ISTANBUL -- Turkey prides itself on being the Middle East's lone Islamic democracy and aspires to regional hegemony. But the NATO member and crossroads between Europe and the Mideast has fallen out with its neighbors, partly because it has misread the events unfolding around it.

     Recep Tayyip Erdogan, Turkey's prime minister and president-elect, appears eager for a more vigorous foreign policy. But he will need to rebuild some bridges first.

    U.S. President Barack Obama phoned Erdogan on Tuesday to congratulate him on becoming Turkey's first directly elected president. They "agreed on the importance of close cooperation on Syria and Iraq and the terrorist threat emanating from the region," according to a White House statement.

     But gone are the days when Erdogan used to be "No. 2 on Obama's speed dial," Mideast expert Jonathan Schanzer of the Foundation for Defense of Democracies was quoted as saying to The Daily Caller, a U.S. news website.

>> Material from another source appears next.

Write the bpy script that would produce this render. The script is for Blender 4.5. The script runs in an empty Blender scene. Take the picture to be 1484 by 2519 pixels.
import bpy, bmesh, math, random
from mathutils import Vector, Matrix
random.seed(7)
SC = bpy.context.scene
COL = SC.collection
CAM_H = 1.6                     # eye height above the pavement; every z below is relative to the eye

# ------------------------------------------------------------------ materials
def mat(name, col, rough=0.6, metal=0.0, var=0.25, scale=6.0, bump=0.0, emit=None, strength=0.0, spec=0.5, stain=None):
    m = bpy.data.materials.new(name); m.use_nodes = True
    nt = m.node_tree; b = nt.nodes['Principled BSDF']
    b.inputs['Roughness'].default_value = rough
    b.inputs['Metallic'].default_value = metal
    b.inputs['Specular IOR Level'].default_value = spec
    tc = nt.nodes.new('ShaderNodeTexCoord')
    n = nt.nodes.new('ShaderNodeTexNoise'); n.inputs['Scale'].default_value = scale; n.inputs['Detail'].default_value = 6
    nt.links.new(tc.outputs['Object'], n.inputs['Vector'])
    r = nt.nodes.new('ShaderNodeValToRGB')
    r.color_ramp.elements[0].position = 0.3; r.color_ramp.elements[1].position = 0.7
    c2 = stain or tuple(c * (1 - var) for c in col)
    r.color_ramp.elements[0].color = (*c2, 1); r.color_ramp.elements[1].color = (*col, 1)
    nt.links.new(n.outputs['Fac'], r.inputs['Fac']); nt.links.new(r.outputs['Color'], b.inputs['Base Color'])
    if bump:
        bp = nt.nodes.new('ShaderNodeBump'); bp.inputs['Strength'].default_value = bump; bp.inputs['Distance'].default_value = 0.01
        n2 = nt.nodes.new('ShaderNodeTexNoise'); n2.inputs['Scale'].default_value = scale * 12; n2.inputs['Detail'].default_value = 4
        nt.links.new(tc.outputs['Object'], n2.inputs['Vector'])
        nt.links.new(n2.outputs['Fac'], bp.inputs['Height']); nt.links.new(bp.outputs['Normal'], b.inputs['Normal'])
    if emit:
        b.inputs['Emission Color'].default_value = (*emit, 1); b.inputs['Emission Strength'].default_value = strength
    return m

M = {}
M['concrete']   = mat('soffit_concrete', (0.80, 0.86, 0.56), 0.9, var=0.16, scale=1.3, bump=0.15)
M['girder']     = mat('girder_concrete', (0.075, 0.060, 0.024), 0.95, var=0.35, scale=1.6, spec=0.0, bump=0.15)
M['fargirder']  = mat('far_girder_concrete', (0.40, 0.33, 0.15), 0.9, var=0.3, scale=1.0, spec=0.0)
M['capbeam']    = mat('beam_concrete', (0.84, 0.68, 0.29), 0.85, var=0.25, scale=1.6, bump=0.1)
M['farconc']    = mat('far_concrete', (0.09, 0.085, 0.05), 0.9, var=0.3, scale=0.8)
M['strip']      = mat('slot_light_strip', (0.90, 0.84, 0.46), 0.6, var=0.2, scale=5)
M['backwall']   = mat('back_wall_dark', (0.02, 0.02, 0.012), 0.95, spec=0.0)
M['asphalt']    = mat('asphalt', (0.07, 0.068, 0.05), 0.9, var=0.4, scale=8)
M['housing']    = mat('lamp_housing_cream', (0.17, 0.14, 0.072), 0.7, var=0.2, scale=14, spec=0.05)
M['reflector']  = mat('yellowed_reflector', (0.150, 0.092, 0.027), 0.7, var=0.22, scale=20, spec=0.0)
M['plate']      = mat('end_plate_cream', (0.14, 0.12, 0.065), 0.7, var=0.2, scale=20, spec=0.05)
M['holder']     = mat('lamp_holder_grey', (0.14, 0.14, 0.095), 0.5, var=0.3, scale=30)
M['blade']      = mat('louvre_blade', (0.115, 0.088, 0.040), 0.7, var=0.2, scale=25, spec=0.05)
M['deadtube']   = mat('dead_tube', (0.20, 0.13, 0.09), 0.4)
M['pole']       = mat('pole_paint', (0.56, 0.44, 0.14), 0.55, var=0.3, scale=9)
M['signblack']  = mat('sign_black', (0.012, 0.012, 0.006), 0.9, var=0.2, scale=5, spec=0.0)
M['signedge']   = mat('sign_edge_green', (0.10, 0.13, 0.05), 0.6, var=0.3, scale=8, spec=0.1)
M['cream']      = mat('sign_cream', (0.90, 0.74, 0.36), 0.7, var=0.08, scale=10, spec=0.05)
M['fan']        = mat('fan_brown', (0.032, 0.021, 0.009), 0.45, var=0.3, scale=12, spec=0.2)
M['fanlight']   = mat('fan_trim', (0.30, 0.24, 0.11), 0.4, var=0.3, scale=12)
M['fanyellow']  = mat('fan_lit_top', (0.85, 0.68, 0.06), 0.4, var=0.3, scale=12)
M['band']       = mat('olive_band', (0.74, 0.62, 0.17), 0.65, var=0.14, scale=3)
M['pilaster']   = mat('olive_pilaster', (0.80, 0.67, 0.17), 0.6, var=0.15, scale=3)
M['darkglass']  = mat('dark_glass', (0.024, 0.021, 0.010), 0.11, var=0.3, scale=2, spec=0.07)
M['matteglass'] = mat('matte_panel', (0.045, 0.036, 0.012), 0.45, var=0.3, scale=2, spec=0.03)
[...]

     Far from serving as a deterrent against Islamist radicals in Syria and Iraq, Turkey has in effect contributed to their rise. Militants bent on overthrowing Syrian President Bashar al-Assad have moved unchecked across the border from refugee camps in Turkey, as have weapons. The U.S. designated the Nusra Front, a Syrian rebel outfit affiliated with al-Qaida, as a terrorist organization back in 2012; it took Turkey until this past June to follow suit.

     In the meantime, other extremist groups have exploded onto the scene, notably Islamic State, which is wreaking havoc in Iraq. Around 50 Turkish consulate workers were taken hostage in the northern Iraqi city of Mosul in June. Turkey's handling of the civil war in Syria typifies the aimlessness of its foreign policy.

     Ankara's relationship with Cairo has been fraught with discord since Egyptian armed forces chief Abdel Fattah al-Sisi led a coup last summer against President Mohamed Morsi of the Muslim Brotherhood, which Turkey has supported. Since becoming president himself in May, Sisi has faced withering Turkish criticism. Turkey and Egypt have expelled each other's ambassadors. Their row stands in stark contrast to Western efforts to make nice with Sisi's government. Turkish envoys are also conspicuously absent from Syria and Israel.

     Turkey has paid a price for this feuding. Its relations with the Persian Gulf states that back Egypt have cooled. Case in point: Abu Dhabi National Energy backed out of plans to invest $12 billion in coal-fired power plants in southeastern Turkey.

     "We cannot turn a blind eye to the suffering of people in Egypt, Syria, Yemen and other places," insists Ibrahim Kalin, Erdogan's senior foreign policy adviser.

     Turkey faces a wide gap between its foreign policy ambitions and its ability to achieve them, says Turkish commentator Soli Ozel, adding that Ankara has neglected the pursuit of pragmatism.

     Some accuse Erdogan of creating phantom foreign enemies to shore up his domestic support. Such witch hunts need not be confined to the Middle East. The prime minister has turned on critical Western media, likening U.S. cable news network CNN's reporters to "spies." Murat Yetkin, a Turkish columnist, predicts more adventurism ahead in Erdogan's foreign policy.

     Erdogan's high-handed tendencies have not gone unnoticed in the West. Der Spiegel, a German magazine, asked whether his actions signal the birth of a "dictator." Erdogan did not help his image by revealing in a television interview in June that he looked to China and Russia as models for a new Turkish presidential system.